First. That the order set out in the article for the removal of Mr. Stanton, if executed, would have been a violation of the Tenure-of-Office Act.

Second. That it was a violation of the Tenure-of-Office Act.

Third. That it was an intentional violation of the Tenure-of-Office Act.

Fourth. That it was in violation of the Constitution of the United States.

Fifth. That it was intended by the President to be so.

“Or, to draw all these into one sentence, which I hope may be intelligible and clear enough, I suppose the substance of this first article is that the order for the removal of Mr. Stanton was, and was intended to be, a violation of the Constitution of the United States. These are the allegations which it is necessary for the honorable managers to make out in order to support that article.”

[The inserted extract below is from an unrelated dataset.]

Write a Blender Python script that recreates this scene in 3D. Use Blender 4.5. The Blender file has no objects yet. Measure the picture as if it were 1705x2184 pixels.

Mr. Curtis proceeded to argue that the case of Mr. Stanton did not come within the provisions of the Tenure-of-Office Act, being expressly excepted by the proviso that Cabinet officers should hold their places during the term of the President by whom they were appointed, and for one month thereafter, unless removed by the consent of the Senate. Mr. Stanton was appointed by Mr. Lincoln, whose term of office came to an end by his death. He argued at length against the proposition that Mr. Johnson was merely serving out the remainder of Mr. Lincoln’s term. The object of this exception, he said, was evident. The Cabinet officers were to be “the immediate confidential assistants of the President, for whose acts he was to be responsible, and in whom he was expected to repose the gravest honor, trust, and confidence; therefore it was that this act has connected the tenure of office of these officers with that of the President by whom they were appointed.” Mr. Curtis gave a new interpretation to that clause in the Constitution which prescribes that the President “may require the opinion, in writing, of the principal officer in each of the executive departments upon any subject relating to the duties of their several offices.” He understood that the word “their” included the President, so that he might call upon Cabinet officers for advice “relating to the duties of the office of these principal officers, or relating to the duties of the President himself.” This, at least, he affirmed, had been the practical interpretation put upon this clause from the beginning. To confirm his position as to the intent of the Tenure-of-Office Act in this respect, Mr. Curtis quoted from speeches made in both houses at the time when the act was passed. Thus, Senator Sherman said that the act, as passed—

“Would not prevent the present President from removing the Secretary of War, the Secretary of the Navy, or the Secretary of State; and, if I supposed that either of these gentlemen was so wanting in manhood, in honor, as to hold his place after the politest intimation from the President of the United States that his services were no longer needed, I certainly, as a Senator, would consent to his removal at any time, and so would we all.”

Mr. Curtis proceeded to argue that there was really no removal of Mr. Stanton; he still held his place, and so there was “no case of removal within the statute, and, therefore, no case of violation by removal.” But, if the Senate should hold that the order for removal was, in effect, a removal, then, unless the Tenure-of-Office Act gave Mr. Stanton a tenure of office, this removal would not have been contrary to the provisions of this act. He proceeded to argue that there was room for grave doubt whether Mr. Stanton’s case came within the provisions of the Tenure-of-Office Act, and that the President, upon due consideration, and having taken the best advice within his power, considering that it did not, and acting accordingly, did not, even if he was mistaken, commit an act “so wilful and wrong that it can be justly and properly, and for the purposes of this prosecution, termed a high misdemeanor.” He argued at length that the view of the President was the correct one, and that “the Senate had nothing whatever to do with the removal of Mr. Stanton, whether the Senate was in session or not.”

Mr. Curtis then went on to urge that the President, being sworn to take care that the laws be faithfully executed, must carry out any law, even though passed over his veto, except in cases where a law which he believed to be unconstitutional has cut off a power confided to him, and in regard to which he alone could make an issue which would bring the matter before a court, so as to cause “a judicial decision to come between the two branches of the Government, to see which of them is right.” This, said he, is what the President has done. This argument, in effect, was an answer to the first eight articles of impeachment.